3D scene scripts:
▬▬▬
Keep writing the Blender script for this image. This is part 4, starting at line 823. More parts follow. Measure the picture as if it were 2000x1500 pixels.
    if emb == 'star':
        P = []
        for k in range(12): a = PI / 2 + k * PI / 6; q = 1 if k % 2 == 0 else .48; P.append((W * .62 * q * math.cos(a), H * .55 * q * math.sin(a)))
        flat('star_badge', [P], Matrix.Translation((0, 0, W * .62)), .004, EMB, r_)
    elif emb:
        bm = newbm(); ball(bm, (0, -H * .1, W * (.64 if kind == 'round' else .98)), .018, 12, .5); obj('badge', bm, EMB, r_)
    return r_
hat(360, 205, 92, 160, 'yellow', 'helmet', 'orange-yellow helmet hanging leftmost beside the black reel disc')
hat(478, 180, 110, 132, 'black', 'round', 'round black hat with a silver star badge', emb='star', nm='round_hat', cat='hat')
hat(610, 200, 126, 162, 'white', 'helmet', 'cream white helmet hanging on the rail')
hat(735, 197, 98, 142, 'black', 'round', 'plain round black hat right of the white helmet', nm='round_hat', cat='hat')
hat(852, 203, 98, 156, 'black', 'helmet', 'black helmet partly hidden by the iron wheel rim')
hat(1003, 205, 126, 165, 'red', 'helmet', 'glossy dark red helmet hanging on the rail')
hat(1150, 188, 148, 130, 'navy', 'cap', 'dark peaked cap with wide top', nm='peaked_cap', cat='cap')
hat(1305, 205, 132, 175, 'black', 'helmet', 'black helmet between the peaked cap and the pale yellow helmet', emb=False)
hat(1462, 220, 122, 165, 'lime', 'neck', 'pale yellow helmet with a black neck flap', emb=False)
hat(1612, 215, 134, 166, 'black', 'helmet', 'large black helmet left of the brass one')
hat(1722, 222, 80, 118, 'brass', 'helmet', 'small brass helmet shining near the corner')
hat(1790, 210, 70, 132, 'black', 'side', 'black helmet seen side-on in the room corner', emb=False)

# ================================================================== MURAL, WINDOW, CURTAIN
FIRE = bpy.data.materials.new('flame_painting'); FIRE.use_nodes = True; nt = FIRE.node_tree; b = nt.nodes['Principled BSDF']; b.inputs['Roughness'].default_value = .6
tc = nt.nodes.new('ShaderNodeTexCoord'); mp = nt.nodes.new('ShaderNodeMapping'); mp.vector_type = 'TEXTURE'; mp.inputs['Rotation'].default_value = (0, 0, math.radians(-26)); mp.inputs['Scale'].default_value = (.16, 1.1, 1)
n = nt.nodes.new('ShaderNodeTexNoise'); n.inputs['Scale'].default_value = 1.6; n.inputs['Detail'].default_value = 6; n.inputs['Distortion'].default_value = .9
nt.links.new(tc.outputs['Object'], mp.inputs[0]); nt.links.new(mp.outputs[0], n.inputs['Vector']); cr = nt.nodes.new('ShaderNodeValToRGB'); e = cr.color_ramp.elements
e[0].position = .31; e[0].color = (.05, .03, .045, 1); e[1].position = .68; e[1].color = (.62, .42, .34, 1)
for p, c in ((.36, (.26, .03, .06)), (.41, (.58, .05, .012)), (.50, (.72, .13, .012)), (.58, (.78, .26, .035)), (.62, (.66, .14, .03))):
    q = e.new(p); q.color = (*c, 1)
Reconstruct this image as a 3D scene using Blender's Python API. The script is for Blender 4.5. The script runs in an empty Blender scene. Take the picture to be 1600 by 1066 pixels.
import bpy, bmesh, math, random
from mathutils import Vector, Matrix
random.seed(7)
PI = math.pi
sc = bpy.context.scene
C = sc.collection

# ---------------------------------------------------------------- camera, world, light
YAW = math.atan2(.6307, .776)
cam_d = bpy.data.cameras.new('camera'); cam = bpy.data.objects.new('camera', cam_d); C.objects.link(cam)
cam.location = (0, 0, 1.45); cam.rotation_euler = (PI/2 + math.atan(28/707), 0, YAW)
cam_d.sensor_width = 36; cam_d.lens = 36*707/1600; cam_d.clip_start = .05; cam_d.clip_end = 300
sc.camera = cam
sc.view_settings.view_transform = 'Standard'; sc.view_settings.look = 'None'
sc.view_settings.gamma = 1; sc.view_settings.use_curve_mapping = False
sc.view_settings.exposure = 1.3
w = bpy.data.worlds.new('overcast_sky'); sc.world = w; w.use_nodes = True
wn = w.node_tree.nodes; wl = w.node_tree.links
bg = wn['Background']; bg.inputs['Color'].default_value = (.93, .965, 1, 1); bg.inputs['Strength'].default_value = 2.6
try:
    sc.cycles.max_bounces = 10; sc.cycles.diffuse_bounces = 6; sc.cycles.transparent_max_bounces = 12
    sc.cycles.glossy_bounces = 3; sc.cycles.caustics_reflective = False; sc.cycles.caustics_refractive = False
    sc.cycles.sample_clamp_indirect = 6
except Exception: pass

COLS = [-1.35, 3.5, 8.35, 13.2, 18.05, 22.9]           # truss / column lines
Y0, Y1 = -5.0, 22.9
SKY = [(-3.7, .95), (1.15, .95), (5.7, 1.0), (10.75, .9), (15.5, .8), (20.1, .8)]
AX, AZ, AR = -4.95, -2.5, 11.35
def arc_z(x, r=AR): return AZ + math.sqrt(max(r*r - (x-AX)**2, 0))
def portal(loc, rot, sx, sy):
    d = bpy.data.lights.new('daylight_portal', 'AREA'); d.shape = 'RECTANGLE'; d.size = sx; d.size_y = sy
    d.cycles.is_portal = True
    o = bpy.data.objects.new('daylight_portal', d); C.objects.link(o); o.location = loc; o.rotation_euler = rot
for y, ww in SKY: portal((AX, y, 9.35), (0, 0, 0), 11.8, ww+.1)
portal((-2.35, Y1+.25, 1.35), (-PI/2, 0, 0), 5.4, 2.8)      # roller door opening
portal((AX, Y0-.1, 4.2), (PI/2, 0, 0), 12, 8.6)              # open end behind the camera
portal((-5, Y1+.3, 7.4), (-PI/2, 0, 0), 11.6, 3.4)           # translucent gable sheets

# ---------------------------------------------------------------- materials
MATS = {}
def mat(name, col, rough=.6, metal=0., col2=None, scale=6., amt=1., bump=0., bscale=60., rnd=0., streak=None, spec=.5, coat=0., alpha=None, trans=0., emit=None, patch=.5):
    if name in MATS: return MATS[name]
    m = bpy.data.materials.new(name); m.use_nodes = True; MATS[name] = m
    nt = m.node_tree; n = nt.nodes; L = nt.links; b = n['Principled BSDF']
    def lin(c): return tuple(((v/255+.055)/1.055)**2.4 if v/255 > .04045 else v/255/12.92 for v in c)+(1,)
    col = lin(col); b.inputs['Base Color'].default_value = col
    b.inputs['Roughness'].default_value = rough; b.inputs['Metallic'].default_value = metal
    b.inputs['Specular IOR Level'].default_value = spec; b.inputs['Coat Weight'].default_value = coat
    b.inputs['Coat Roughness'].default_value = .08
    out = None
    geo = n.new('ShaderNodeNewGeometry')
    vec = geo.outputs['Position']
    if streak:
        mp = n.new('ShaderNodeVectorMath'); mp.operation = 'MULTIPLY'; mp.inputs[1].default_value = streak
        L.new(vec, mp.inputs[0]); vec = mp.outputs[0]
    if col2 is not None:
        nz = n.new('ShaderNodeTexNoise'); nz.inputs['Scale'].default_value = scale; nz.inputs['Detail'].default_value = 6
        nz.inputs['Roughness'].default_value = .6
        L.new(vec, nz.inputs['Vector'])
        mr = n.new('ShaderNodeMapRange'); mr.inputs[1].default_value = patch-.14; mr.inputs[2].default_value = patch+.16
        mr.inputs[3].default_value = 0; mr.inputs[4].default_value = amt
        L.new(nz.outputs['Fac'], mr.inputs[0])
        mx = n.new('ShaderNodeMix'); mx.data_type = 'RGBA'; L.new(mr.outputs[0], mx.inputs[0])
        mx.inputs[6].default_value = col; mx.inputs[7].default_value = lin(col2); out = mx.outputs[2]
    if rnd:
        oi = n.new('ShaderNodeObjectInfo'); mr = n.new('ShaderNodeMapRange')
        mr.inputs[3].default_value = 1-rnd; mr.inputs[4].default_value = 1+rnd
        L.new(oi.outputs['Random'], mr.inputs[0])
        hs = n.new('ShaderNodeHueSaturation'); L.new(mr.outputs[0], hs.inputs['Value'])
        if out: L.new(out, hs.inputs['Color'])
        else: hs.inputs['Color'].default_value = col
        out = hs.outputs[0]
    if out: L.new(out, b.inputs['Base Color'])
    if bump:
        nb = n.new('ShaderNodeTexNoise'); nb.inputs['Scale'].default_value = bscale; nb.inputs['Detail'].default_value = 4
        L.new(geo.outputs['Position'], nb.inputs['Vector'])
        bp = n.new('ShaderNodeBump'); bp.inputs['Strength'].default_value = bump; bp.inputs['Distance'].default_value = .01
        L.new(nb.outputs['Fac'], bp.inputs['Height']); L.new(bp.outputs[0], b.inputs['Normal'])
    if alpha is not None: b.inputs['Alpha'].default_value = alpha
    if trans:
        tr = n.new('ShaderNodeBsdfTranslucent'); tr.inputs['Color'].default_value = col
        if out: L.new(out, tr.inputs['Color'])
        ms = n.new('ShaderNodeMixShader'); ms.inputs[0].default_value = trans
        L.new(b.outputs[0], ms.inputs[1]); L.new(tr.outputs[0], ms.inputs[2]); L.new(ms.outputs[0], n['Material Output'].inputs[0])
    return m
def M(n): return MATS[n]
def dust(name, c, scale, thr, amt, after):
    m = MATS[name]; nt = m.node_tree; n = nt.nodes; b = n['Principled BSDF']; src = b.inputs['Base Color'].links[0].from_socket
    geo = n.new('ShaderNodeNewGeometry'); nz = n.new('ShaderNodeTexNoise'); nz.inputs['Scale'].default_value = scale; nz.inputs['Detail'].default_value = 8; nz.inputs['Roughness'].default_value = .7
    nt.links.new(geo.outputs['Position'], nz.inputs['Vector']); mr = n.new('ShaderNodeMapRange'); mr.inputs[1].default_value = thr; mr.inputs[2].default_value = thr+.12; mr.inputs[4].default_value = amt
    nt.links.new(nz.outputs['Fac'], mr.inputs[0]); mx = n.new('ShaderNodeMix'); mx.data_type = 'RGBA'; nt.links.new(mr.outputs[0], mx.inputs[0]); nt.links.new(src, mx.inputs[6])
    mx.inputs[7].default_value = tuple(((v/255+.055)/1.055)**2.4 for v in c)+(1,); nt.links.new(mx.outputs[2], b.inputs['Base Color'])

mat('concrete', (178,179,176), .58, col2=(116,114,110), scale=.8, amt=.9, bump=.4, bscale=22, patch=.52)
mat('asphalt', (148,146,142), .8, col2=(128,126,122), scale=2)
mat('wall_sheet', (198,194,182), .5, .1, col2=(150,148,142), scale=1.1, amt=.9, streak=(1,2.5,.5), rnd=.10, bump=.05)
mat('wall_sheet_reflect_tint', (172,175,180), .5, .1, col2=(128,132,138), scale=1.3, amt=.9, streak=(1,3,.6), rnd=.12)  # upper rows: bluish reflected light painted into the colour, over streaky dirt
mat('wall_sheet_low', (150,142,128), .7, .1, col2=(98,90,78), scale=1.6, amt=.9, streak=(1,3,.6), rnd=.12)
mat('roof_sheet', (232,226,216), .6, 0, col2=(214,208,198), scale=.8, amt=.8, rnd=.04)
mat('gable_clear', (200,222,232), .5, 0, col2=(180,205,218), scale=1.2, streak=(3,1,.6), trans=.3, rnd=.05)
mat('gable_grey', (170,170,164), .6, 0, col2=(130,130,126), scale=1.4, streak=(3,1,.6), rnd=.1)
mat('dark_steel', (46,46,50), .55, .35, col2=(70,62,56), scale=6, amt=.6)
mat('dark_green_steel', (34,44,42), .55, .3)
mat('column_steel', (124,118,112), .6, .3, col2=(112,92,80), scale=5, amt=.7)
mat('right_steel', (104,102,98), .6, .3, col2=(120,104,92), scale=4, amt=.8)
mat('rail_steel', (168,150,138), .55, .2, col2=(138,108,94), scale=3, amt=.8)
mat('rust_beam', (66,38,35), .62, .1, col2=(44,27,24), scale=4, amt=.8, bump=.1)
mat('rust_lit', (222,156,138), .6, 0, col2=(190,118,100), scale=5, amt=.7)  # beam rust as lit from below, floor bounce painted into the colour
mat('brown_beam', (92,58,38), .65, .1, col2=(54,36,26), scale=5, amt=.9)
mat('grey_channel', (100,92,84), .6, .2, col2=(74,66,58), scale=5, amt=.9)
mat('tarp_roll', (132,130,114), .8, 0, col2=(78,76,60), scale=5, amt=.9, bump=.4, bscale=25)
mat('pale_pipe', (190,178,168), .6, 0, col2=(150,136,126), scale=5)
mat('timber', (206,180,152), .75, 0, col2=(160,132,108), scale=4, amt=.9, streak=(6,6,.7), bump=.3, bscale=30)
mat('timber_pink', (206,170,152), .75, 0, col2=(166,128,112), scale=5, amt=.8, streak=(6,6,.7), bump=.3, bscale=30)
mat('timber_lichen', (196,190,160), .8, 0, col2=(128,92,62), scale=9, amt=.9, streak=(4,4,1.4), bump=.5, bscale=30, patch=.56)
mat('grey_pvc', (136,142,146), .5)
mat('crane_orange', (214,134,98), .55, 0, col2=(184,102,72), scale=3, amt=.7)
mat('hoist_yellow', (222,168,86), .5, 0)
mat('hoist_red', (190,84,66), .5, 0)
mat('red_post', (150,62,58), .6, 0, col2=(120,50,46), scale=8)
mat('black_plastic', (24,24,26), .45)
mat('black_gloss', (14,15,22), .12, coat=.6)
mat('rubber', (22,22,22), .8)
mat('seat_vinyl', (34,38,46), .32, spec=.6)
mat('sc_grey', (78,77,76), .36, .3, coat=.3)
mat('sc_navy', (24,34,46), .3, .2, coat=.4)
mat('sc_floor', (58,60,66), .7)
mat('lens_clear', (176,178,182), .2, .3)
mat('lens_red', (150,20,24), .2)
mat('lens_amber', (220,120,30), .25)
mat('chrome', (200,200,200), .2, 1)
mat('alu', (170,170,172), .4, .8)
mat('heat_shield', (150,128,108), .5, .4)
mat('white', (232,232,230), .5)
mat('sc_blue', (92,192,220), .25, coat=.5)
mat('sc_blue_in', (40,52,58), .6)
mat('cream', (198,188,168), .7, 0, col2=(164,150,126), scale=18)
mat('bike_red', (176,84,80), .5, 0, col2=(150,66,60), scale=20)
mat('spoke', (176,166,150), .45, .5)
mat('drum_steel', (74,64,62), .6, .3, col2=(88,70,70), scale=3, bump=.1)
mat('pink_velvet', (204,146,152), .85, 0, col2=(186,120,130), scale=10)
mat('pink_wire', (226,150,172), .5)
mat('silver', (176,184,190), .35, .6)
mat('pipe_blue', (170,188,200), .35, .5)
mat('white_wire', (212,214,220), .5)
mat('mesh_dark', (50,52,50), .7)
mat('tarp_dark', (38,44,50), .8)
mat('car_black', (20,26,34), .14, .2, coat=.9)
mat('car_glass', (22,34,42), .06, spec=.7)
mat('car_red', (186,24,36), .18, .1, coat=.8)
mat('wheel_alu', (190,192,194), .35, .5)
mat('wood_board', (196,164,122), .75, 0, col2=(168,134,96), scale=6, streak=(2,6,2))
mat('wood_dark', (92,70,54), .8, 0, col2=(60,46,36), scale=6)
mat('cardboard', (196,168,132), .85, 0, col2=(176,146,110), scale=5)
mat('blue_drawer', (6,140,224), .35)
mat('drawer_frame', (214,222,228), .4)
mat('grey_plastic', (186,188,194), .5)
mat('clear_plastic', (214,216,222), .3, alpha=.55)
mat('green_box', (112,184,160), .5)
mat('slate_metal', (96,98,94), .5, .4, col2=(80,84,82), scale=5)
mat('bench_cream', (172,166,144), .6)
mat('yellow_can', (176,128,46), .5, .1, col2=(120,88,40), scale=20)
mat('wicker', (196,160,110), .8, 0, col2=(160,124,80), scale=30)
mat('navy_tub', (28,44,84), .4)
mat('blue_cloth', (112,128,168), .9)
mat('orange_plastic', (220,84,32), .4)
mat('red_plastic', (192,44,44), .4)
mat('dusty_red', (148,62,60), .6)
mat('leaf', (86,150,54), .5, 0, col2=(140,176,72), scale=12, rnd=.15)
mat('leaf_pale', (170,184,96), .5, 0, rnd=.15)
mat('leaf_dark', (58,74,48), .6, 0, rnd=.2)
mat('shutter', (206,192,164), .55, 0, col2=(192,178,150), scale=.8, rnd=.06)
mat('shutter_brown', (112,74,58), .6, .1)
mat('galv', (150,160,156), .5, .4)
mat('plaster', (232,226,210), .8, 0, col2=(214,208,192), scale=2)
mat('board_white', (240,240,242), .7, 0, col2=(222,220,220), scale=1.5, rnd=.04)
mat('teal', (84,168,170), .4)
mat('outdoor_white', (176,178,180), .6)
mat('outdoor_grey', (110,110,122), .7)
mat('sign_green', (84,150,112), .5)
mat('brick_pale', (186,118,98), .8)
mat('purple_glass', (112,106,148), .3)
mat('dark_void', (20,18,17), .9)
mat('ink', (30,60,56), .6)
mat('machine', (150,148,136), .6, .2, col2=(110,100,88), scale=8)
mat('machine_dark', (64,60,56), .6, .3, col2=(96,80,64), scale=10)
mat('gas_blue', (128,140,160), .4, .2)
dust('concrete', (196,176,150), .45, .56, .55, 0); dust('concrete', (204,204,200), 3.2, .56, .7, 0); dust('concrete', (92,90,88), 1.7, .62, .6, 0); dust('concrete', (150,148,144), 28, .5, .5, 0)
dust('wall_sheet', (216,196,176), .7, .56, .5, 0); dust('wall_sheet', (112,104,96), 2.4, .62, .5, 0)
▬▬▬
-- Your objective --
Reproduce exactly the lines from the line with "Reconstruct this image" to the line with "except Exception: pass", both end lines included.

-- Response to this task --
Reconstruct this image as a 3D scene using Blender's Python API. The script is for Blender 4.5. The script runs in an empty Blender scene. Take the picture to be 1600 by 1066 pixels.
import bpy, bmesh, math, random
from mathutils import Vector, Matrix
random.seed(7)
PI = math.pi
sc = bpy.context.scene
C = sc.collection

# ---------------------------------------------------------------- camera, world, light
YAW = math.atan2(.6307, .776)
cam_d = bpy.data.cameras.new('camera'); cam = bpy.data.objects.new('camera', cam_d); C.objects.link(cam)
cam.location = (0, 0, 1.45); cam.rotation_euler = (PI/2 + math.atan(28/707), 0, YAW)
cam_d.sensor_width = 36; cam_d.lens = 36*707/1600; cam_d.clip_start = .05; cam_d.clip_end = 300
sc.camera = cam
sc.view_settings.view_transform = 'Standard'; sc.view_settings.look = 'None'
sc.view_settings.gamma = 1; sc.view_settings.use_curve_mapping = False
sc.view_settings.exposure = 1.3
w = bpy.data.worlds.new('overcast_sky'); sc.world = w; w.use_nodes = True
wn = w.node_tree.nodes; wl = w.node_tree.links
bg = wn['Background']; bg.inputs['Color'].default_value = (.93, .965, 1, 1); bg.inputs['Strength'].default_value = 2.6
try:
    sc.cycles.max_bounces = 10; sc.cycles.diffuse_bounces = 6; sc.cycles.transparent_max_bounces = 12
    sc.cycles.glossy_bounces = 3; sc.cycles.caustics_reflective = False; sc.cycles.caustics_refractive = False
    sc.cycles.sample_clamp_indirect = 6
except Exception: pass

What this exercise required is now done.